Das Verhältnis zu Adidas ist schon länger angespannt. Vor nicht einmal drei Wochen hatte die Sportartikelmarke angekündigt, die Zusammenarbeit mit West auf den Prüfstand zu stellen, was dieser umgehend mit einem Post der Niveau-Kategorie "Scheiß Adidas" quittierte. Seit Monaten fällt er bei jeder Gelegenheit über das Unternehmen her; er wirft ihm vor, seine Design-Ideen geklaut zu haben und in eigenen Produkten zu realisieren. Adidas weist sämtliche Vorwürfe scharf zurück. In seiner Wut verkündete der Rapper sogar schon öffentlich den Tod von Vorstandschef Kasper Rorsted. Am Dienstag stellte Adidas klar: "Adidas ist der alleinige Inhaber aller Designrechte an bestehenden Produkten sowie an früheren und neuen Farbgebungen im Rahmen der Partnerschaft." Trotzdem verkauft Adidas ab sofort keine Yeezys mehr.

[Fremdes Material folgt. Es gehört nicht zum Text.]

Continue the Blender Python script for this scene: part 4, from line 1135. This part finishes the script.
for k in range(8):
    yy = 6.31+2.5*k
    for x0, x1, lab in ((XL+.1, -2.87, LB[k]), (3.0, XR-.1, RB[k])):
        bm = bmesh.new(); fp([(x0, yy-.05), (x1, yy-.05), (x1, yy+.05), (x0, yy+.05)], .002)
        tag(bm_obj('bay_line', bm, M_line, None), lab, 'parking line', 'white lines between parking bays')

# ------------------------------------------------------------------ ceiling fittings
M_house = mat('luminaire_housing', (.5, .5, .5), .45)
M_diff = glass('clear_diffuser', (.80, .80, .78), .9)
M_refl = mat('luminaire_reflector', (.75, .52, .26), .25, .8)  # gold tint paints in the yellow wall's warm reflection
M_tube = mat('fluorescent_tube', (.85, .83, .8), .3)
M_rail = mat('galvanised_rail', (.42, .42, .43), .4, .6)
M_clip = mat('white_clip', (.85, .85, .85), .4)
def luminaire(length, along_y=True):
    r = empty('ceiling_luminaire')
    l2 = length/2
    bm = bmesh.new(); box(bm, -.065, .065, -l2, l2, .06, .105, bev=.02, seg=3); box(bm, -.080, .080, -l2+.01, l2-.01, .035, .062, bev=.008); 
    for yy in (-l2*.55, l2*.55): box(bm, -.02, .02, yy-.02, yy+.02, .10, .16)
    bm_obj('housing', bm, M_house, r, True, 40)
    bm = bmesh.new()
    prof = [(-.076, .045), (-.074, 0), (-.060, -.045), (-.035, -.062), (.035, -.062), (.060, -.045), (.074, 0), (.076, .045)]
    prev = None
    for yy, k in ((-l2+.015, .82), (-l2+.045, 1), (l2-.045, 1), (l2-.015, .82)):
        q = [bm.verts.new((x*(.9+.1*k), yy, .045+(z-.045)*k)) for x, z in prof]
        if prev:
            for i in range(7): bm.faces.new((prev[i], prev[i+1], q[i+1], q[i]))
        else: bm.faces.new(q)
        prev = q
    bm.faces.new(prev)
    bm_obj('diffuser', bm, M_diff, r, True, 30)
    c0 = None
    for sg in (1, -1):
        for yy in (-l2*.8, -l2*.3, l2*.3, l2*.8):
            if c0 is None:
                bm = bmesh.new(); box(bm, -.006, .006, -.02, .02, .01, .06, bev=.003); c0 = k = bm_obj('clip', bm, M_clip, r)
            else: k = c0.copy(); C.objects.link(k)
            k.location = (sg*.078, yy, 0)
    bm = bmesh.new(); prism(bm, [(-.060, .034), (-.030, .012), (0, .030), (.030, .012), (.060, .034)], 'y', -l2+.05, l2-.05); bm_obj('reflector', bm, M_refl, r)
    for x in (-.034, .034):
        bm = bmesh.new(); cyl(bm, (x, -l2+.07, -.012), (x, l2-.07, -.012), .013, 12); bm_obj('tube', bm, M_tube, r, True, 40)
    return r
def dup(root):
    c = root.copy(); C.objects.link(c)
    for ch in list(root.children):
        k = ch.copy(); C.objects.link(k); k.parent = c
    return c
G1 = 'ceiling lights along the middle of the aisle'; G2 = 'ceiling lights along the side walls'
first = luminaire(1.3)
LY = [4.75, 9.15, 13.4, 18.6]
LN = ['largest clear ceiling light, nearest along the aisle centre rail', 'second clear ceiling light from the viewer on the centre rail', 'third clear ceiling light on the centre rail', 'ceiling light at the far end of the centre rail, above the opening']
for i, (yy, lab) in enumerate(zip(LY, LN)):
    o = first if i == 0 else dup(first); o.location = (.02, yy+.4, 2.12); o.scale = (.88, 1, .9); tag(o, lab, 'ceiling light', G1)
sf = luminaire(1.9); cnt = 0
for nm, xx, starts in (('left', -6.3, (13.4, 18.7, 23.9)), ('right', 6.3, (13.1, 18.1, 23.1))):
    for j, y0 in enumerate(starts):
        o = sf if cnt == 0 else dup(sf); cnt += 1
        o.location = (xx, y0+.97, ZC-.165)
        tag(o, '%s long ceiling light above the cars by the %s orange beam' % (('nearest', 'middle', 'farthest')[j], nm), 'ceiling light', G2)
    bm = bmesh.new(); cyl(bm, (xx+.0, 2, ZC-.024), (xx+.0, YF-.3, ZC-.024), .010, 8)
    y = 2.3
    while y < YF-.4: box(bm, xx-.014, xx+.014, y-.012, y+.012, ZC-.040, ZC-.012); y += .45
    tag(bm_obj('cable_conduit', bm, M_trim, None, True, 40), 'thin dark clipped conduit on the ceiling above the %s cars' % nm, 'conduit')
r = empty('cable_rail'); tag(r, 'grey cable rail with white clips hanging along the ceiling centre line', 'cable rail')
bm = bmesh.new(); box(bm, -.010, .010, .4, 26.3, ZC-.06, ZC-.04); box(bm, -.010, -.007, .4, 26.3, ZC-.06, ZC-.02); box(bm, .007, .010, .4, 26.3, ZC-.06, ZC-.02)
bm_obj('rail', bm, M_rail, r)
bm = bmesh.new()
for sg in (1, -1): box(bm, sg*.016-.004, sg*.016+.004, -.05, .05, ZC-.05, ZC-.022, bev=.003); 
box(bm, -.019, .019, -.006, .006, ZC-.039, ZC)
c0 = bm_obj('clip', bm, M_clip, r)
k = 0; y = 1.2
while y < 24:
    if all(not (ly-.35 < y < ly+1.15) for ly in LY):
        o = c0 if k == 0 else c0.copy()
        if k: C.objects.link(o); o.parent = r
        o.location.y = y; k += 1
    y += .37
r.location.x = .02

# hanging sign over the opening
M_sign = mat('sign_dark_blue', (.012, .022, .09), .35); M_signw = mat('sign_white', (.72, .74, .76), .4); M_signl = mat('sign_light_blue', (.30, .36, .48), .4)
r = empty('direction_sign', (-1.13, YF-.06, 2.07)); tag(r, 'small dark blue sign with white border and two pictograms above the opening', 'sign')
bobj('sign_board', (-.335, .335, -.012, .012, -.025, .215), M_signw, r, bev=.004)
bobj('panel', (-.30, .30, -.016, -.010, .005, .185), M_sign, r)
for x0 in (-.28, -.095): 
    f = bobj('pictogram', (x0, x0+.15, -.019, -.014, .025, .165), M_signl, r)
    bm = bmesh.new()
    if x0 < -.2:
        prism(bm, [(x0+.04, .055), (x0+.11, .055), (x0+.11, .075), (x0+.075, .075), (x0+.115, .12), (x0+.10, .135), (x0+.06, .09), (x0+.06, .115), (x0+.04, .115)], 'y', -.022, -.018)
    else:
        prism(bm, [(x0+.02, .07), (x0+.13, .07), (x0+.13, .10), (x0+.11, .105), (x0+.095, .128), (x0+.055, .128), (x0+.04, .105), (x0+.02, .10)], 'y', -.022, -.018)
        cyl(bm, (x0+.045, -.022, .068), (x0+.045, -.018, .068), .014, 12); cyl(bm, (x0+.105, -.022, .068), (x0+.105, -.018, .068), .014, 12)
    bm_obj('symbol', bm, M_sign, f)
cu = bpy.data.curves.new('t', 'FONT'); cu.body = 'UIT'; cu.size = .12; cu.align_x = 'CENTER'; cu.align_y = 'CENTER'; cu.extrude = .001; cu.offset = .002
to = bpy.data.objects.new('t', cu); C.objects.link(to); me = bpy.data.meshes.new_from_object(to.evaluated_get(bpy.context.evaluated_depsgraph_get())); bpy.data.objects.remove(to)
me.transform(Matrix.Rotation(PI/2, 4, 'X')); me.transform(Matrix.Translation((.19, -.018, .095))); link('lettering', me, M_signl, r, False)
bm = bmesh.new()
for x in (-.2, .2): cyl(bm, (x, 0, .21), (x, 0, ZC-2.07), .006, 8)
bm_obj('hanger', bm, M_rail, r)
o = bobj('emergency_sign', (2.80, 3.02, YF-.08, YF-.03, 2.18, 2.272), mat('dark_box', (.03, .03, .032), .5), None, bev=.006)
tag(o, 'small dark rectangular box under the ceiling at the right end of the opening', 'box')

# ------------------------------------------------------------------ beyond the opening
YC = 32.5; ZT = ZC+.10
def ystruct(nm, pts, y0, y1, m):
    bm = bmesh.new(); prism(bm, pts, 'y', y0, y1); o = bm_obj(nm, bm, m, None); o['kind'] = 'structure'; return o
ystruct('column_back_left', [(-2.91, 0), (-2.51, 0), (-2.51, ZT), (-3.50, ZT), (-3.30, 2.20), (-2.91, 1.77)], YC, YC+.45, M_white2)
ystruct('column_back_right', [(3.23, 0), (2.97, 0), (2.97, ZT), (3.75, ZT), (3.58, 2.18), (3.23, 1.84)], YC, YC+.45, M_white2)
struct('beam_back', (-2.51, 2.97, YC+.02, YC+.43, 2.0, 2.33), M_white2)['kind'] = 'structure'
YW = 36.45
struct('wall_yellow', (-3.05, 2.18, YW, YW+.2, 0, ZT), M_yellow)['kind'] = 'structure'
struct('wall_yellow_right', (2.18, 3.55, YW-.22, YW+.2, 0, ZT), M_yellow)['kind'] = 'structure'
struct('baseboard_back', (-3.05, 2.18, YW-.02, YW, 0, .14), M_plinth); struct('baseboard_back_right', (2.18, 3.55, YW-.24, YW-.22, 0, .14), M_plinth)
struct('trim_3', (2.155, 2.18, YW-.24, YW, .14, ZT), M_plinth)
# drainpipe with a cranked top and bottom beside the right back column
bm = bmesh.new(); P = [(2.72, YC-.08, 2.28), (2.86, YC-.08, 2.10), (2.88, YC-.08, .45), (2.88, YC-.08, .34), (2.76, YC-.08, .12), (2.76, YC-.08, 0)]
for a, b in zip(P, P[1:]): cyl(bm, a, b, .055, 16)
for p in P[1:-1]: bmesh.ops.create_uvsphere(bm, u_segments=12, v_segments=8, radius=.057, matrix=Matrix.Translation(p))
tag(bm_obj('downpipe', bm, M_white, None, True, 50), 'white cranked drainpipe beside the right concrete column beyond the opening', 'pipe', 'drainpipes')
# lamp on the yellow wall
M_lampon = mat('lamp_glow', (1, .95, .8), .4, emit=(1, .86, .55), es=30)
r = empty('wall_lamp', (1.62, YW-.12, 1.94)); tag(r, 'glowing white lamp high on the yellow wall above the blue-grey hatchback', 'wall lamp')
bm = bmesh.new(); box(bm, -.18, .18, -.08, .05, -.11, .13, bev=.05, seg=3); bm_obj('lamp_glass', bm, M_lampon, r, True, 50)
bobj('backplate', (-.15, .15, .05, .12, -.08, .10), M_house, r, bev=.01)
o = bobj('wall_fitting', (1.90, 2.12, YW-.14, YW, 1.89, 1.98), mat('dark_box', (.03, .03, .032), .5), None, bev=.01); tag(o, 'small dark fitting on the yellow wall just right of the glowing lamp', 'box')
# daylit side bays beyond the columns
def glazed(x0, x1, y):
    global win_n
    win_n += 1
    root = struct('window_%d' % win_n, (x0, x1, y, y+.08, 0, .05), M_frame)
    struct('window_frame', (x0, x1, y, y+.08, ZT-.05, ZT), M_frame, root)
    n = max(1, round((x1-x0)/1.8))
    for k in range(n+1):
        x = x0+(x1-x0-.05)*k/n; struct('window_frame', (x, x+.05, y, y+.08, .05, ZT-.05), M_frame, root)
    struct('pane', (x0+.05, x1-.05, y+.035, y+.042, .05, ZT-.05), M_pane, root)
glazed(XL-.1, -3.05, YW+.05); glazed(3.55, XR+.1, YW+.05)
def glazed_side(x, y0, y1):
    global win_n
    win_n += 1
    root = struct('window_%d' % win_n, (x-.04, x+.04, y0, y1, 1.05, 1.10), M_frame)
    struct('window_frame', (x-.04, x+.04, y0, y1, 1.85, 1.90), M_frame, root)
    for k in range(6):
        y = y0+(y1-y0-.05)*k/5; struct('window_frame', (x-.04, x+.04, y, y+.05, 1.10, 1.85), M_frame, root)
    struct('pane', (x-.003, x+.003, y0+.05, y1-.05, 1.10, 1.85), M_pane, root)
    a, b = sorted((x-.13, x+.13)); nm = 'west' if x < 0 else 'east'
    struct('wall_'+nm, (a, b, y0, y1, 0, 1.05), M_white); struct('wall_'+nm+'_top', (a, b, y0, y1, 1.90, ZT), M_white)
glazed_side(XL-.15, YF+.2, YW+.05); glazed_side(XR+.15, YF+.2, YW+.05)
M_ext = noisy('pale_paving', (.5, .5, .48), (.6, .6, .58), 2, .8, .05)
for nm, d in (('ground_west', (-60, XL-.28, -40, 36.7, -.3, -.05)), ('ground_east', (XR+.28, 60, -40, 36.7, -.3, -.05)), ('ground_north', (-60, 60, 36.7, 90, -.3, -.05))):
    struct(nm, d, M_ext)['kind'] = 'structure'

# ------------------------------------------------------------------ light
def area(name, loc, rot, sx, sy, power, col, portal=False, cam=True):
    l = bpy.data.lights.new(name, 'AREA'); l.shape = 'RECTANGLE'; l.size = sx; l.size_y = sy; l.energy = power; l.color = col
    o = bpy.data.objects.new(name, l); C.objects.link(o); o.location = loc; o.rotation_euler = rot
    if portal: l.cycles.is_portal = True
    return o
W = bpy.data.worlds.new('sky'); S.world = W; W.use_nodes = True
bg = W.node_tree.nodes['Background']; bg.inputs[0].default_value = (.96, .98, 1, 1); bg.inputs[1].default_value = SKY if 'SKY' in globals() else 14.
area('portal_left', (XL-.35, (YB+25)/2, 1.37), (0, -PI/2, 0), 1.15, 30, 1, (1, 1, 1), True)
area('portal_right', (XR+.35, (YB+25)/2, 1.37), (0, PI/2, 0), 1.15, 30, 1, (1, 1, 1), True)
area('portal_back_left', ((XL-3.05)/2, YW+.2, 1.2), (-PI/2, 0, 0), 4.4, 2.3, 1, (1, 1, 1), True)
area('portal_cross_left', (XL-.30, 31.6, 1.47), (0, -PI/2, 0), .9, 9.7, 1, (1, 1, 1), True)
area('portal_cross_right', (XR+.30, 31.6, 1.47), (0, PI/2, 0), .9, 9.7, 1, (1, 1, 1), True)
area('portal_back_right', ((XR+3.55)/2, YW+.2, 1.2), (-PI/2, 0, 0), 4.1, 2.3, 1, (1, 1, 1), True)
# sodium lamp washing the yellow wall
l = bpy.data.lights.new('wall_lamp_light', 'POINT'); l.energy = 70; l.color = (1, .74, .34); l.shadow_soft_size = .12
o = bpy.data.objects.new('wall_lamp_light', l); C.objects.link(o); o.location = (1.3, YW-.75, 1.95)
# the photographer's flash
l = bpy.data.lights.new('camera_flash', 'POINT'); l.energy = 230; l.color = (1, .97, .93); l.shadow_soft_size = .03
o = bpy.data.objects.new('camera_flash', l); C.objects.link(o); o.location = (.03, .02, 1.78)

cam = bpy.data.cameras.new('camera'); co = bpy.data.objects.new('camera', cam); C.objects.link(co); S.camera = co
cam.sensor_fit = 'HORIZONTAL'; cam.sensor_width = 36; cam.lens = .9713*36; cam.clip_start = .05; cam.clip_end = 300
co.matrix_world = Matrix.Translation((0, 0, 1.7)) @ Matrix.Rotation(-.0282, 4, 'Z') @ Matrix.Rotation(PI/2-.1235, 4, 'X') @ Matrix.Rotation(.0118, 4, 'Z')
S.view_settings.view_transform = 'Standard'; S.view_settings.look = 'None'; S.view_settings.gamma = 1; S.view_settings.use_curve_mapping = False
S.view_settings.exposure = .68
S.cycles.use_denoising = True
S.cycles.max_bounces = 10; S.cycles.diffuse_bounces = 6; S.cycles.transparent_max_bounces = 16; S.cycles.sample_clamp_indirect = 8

Tatsächlich war die Zusammenarbeit zwischen Adidas und Kanye West stets sehr gewinnträchtig - und strategisch sinnvoll. Sie half der Drei-Streifen-Marke unter anderem dabei, auf dem wichtigsten Sportartikelmarkt USA sichtbarer und stärker zu werden. Also hat Adidas in den vergangenen Monaten intensiv versucht, die Beziehung zu kitten und Kanye West ein wenig einzubremsen. Schließlich war es lange gut gelaufen. Auch für Kanye West, der Provisionen in dreistelliger Millionenhöhe von Adidas kassierte, wohlgemerkt jährlich. Er lieferte Ideen, Designs und dazu passende Storys - alles ließ sich glänzend vermarkten.

Am Anfang ging West, der als Rapper zweifellos musikalische Maßstäbe setzte, bei Adidas wohlwollend als Exzentriker durch. Ein bisschen durchgeknallt, aber so sind sie eben, die kreativen Köpfe, noch dazu die aus dem US-Showbusiness. Dann aber fiel West, der an einer bipolaren Störung leiden soll, immer häufiger merkwürdig, schrill und schließlich imageschädigend auf. Mit Liebeserklärungen an Donald Trump etwa, der Ankündigung, selbst US-Präsident oder Adidas-Chef werden zu wollen, einer Wutrede auf Hillary Clinton oder Eklats auf Preisverleihungen, wenn er einfach auf die Bühne stürmte und das Mikro an sich riss. Nun ist die Frage, wie groß die Bühne des Kanye West in Zukunft noch sein wird.